My days are long and slow and painful.
They are marked by mile stones that are no longer valid for me
7.30 am – I should be getting up and making him breakfast and packing his lunch box but hes not here.
10.30 am – He would be having tea break – He would find the little letter of the day, it would be folded under his sandwich in his lunch box. sometimes it would only be a little picture of a heart, sometimes a smiley face, sometimes a sex act i plan to offer up that night. Just something to make him smile. But there’s no little letter of the day because i don’t pack his lunchbox anymore.
12 noon – Its his lunch – He would call me, we would have a little chat about the day. We tend not to speak on the phone anymore and i really don’t want to hear about his working day anymore (he works with her – its how they met)
5.30 pm – He would be leave now – but hes not coming home to me.
I miss him – i miss him with every part of me.
We are still under contract with the flat for another month or so, i cant afford to pay this myself so he is helping me pay – only a 5th of the rental cost, but because of this he has decided to keep the key and return to eat and shower. My wages cover the bills but only just so the £200 i get from him I’m using to pay for food and travel.
During a shower/dinner visit – i chat to him while he showers, he chats to me in the kitchen while i cook dinner, something then happens which i have promised to God will not happen again. Later we are chatting on the sofa with tea – I’m on cloud 9 – I’m happy. I think i can do this because i haven’t really lost him. I just kinda don’t have him all the time (YES IM AN UTTER FOOL – I KNOW THAT NOW)
He then starts a conversation that i will remember to my dying day – i will remember it because i looked into his eyes when he took my last piece of hope and ripped the throat out of it.
I was thinking – do i know you? Are you human? Did i ever know you? Did you ever love me?
I truly believed that the worst things had been said – comparing my sexual performance to her, telling me about the underwear she wears for him and him giving me a list of the sex acts they did.
I thought these things he had said where a moment of madness – the stress of finally ending things.

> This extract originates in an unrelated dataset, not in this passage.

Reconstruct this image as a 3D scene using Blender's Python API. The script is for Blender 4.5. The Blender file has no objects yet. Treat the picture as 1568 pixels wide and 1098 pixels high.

But there was worst to come –
We are having issues affording first months rent and deposit on a place!
OK?!
Well this place would be perfect for us!
(there had been talk about him wanting the flat when he first told me but i was not willing to leave)
Shes come up with a few ideas on how to save us money and get the flat!
My Brain is stalling, I’m trying to process what is being said. I don’t understand – We have had a lovely evening – i don’t understand.
Well She thinks if i stop paying you the £200 a month then you wont be able to go to work or eat and then you will have to go home.
……….
Or she thinks she should just turn up with her bags and move in. I’m still on the tenancy so legally i can come back anytime.
Do you think she will be safe?
I wouldn’t let you hurt her.
You would have to leave her alone at some point.
Well I’m not saying i would do it. I’m not saying i agreed, it was just an idea!
Could you? Could you do this to me? Could you move her in? If you could do it to me is she not worried one day you could do it to her?
I look in his eyes. I’m crying now – I’m truly damaged.
How many more ways can he find to hurt me?
I don’t think there are anymore, but i thought the same thing before he stepped through the door that evening.